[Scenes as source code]
====
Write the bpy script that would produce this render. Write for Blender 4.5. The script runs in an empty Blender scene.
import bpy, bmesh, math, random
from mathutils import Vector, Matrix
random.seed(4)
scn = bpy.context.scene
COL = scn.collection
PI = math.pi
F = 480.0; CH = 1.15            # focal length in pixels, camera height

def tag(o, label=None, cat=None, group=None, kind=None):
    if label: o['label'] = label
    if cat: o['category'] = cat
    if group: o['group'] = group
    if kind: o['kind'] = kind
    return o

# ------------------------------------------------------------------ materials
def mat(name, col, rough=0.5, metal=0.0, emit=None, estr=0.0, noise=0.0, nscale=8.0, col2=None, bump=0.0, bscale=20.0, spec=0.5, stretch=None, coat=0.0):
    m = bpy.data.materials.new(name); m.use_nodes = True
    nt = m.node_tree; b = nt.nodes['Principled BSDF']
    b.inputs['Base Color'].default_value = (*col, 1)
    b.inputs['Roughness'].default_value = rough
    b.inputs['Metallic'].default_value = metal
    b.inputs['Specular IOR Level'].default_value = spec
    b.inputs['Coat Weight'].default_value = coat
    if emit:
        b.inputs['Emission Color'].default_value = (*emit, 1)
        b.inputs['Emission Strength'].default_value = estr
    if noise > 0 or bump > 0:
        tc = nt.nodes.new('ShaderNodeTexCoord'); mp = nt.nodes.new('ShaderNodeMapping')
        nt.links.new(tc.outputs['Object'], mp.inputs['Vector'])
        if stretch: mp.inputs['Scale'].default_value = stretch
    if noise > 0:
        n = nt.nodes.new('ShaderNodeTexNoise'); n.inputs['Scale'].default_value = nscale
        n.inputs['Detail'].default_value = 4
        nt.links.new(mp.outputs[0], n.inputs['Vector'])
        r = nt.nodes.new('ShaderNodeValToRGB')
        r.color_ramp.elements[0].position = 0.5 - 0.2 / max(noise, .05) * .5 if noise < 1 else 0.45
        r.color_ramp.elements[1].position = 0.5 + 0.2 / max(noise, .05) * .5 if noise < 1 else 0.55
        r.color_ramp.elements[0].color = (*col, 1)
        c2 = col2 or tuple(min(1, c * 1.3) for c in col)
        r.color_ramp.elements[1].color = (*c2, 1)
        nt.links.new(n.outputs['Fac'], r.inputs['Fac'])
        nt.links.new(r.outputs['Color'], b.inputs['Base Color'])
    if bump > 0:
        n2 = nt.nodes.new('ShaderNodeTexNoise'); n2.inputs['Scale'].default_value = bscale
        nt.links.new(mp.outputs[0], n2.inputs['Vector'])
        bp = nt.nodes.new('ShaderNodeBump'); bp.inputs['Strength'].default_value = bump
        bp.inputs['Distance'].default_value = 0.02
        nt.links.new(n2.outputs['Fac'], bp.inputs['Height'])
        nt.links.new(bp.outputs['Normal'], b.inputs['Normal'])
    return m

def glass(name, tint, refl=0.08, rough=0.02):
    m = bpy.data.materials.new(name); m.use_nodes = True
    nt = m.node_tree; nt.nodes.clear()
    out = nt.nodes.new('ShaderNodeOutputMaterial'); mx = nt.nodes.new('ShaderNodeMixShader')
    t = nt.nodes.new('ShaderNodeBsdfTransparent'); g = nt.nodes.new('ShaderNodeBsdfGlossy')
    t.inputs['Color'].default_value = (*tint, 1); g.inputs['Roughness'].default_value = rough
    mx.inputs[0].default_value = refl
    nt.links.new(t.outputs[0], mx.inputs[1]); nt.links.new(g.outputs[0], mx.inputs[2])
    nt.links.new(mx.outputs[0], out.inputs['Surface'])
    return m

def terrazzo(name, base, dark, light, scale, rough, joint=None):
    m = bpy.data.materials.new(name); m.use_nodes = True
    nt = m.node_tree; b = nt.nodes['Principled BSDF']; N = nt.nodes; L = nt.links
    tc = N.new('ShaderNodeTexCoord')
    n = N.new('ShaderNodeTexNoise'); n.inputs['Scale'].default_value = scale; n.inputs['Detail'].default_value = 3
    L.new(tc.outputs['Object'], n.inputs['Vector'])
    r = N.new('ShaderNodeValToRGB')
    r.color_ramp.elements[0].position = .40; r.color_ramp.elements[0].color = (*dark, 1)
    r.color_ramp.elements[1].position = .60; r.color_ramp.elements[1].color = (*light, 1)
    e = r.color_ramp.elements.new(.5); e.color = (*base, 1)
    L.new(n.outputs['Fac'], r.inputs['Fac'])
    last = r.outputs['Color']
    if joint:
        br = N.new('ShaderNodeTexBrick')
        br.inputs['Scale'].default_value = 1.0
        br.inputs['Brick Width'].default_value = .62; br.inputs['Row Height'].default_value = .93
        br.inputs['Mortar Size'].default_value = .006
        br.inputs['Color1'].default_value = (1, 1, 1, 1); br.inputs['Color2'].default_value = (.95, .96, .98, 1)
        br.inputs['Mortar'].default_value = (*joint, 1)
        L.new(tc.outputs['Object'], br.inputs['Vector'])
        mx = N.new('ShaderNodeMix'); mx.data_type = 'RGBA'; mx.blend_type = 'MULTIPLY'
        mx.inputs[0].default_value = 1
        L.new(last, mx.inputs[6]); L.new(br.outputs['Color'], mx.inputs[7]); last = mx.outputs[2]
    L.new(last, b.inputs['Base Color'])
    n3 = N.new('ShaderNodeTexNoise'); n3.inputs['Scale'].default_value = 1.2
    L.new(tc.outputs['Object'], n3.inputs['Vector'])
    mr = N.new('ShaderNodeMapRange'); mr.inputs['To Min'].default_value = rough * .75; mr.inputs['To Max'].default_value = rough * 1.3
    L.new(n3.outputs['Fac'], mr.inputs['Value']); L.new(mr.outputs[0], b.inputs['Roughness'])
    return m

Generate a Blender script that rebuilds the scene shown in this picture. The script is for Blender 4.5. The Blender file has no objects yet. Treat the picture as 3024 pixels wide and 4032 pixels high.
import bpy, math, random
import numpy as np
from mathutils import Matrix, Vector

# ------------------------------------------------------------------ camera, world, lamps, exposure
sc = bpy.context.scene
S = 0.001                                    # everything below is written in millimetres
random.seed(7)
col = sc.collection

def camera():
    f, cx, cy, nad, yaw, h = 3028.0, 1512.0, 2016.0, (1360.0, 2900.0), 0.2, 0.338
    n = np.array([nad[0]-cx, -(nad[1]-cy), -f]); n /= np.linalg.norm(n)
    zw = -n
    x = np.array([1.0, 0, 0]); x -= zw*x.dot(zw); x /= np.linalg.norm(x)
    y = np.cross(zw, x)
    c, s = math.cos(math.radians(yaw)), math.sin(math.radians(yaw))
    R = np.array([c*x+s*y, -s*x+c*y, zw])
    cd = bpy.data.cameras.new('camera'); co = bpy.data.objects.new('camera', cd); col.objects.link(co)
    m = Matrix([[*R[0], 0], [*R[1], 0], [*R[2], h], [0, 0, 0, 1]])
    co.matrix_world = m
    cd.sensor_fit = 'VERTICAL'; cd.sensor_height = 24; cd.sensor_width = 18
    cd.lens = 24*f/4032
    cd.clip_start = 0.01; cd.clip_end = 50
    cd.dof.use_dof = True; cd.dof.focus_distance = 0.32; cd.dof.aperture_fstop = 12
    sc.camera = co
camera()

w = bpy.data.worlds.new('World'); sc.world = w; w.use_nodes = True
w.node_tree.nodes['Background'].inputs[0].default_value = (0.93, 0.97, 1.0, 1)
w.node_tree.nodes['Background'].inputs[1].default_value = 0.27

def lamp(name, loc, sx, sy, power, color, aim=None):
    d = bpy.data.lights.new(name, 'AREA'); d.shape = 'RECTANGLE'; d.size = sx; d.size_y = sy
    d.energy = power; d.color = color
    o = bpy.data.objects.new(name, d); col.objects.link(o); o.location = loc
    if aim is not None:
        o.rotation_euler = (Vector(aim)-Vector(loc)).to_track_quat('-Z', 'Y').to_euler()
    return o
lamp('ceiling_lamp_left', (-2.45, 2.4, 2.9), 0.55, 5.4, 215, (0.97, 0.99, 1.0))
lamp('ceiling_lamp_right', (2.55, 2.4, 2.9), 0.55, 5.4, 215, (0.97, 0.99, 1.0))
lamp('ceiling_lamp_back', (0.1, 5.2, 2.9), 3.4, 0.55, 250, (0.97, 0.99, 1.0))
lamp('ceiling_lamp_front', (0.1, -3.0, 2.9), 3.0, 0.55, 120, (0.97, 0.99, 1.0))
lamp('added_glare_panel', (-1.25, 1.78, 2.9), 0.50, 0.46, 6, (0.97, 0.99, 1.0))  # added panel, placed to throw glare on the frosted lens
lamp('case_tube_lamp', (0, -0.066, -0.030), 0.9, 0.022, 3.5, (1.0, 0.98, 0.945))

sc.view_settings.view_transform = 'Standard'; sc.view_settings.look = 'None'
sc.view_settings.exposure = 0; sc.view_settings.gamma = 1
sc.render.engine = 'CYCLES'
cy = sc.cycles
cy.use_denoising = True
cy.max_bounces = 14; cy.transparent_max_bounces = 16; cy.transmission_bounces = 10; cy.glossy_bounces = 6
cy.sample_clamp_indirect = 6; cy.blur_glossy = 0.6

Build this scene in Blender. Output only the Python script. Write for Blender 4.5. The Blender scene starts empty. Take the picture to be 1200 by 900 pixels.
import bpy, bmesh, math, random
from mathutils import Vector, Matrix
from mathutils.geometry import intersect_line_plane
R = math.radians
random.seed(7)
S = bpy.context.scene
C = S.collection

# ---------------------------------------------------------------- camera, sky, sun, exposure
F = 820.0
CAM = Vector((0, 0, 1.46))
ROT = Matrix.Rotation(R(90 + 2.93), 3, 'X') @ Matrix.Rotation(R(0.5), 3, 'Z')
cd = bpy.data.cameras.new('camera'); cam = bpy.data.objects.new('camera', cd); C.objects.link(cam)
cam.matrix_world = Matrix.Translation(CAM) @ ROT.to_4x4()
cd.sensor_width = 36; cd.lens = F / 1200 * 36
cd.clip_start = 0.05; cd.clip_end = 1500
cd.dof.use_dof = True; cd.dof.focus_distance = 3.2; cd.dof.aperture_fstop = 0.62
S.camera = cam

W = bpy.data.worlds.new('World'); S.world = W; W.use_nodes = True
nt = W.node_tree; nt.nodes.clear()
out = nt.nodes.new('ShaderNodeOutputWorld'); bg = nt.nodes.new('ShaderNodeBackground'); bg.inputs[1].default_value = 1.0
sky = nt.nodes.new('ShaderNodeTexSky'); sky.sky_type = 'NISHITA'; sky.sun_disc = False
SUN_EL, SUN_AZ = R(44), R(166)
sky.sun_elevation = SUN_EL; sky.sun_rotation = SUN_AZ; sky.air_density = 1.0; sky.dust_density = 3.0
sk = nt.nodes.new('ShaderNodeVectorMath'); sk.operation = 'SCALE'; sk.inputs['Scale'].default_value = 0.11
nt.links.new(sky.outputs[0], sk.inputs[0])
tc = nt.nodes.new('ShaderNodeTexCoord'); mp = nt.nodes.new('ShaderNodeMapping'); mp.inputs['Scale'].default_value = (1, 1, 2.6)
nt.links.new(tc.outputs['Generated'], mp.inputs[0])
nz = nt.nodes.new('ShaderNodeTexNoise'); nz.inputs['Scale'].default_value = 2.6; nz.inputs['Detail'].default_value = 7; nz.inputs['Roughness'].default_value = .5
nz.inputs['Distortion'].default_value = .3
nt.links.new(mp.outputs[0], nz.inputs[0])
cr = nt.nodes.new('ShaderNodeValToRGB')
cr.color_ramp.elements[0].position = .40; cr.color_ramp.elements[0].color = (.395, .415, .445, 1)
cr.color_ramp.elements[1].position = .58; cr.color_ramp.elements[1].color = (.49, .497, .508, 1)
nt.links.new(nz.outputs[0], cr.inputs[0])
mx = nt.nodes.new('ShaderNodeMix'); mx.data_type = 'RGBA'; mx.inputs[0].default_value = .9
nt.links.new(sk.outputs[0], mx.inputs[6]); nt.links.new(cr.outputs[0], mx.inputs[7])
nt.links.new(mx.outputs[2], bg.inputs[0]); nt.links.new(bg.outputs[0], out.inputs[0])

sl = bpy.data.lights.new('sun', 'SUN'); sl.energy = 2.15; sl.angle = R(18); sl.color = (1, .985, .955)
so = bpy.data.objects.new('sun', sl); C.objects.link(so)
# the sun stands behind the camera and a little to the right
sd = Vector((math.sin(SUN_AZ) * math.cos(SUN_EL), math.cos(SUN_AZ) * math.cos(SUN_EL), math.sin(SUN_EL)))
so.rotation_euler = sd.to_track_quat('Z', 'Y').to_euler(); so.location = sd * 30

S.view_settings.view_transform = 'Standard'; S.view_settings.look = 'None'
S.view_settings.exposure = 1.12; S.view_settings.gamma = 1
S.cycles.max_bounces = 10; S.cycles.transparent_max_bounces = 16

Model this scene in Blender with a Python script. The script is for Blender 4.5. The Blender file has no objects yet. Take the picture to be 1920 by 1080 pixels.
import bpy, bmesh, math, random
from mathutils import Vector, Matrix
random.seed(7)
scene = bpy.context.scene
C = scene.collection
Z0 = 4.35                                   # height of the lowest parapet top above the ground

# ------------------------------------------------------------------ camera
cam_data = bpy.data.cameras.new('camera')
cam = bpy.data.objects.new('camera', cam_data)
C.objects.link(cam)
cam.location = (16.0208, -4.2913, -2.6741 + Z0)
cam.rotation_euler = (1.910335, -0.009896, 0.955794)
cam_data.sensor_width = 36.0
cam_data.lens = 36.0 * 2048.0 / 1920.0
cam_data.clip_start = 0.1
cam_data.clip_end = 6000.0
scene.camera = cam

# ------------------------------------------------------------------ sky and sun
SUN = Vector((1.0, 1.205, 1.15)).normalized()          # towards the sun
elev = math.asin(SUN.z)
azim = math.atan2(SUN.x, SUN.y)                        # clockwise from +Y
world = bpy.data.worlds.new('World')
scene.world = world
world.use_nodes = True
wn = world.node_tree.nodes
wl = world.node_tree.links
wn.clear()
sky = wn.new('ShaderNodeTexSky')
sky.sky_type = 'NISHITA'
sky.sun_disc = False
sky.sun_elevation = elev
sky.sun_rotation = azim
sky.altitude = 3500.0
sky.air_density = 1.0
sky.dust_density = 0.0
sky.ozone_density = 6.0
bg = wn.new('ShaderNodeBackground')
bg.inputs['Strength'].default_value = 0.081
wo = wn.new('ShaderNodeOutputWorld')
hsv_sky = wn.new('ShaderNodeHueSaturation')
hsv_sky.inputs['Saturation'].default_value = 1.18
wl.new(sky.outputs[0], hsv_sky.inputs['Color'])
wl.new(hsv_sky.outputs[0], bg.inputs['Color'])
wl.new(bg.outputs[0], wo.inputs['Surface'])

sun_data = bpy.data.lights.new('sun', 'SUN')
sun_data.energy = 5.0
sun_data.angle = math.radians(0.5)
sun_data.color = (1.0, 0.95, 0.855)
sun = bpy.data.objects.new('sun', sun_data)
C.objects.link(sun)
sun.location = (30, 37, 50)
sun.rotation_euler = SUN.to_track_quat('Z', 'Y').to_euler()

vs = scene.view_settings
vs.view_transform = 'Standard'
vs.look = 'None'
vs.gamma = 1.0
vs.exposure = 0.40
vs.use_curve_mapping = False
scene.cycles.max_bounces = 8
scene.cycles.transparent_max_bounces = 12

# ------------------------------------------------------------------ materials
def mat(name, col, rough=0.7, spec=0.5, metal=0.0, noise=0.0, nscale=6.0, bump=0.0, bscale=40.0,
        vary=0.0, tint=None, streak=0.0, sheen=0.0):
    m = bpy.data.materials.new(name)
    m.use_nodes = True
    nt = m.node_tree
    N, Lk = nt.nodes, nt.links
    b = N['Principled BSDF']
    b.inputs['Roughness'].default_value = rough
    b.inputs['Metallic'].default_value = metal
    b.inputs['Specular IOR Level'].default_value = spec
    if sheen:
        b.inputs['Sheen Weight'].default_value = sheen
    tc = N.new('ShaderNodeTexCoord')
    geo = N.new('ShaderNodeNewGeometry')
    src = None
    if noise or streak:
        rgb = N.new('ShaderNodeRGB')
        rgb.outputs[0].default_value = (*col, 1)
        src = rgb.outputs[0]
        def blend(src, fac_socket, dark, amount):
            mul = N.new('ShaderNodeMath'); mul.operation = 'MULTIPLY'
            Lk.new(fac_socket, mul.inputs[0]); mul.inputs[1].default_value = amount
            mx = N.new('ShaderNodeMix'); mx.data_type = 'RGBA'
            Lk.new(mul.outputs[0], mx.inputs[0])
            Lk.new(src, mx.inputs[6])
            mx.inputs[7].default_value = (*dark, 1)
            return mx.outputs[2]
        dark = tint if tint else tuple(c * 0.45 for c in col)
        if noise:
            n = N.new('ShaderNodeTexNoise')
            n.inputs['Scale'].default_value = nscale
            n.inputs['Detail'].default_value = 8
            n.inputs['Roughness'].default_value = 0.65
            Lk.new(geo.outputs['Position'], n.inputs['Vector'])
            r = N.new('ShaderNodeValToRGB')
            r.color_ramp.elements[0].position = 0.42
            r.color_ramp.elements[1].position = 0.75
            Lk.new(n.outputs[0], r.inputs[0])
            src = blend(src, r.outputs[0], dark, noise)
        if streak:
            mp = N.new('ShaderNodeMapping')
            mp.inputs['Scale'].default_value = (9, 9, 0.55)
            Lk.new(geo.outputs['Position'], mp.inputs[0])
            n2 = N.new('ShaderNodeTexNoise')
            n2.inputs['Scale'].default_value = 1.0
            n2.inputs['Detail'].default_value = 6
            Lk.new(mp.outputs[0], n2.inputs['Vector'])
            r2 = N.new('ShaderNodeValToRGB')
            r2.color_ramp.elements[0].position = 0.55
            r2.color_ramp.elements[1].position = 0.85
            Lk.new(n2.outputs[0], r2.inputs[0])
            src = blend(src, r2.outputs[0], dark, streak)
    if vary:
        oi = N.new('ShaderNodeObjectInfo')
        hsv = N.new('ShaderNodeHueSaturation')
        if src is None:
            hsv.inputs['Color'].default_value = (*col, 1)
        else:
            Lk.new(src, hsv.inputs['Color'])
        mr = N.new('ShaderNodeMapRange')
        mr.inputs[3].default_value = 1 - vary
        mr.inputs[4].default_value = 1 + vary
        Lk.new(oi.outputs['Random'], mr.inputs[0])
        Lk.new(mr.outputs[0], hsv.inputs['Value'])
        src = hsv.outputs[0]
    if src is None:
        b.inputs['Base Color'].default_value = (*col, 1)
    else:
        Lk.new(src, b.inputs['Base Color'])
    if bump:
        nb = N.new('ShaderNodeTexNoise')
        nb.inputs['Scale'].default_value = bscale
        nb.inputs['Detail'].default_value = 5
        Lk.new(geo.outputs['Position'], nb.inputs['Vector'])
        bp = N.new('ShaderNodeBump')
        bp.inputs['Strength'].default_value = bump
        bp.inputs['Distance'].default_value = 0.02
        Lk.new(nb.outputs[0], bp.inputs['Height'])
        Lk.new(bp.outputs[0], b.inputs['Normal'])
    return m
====
▶ _Directive_:
Reproduce exactly, and only, the lines from the one that contains "Model this scene" down to the one that contains "above the ground", both ends included.

▶ _Solved exercise_:
Model this scene in Blender with a Python script. The script is for Blender 4.5. The Blender file has no objects yet. Take the picture to be 1920 by 1080 pixels.
import bpy, bmesh, math, random
from mathutils import Vector, Matrix
random.seed(7)
scene = bpy.context.scene
C = scene.collection
Z0 = 4.35                                   # height of the lowest parapet top above the ground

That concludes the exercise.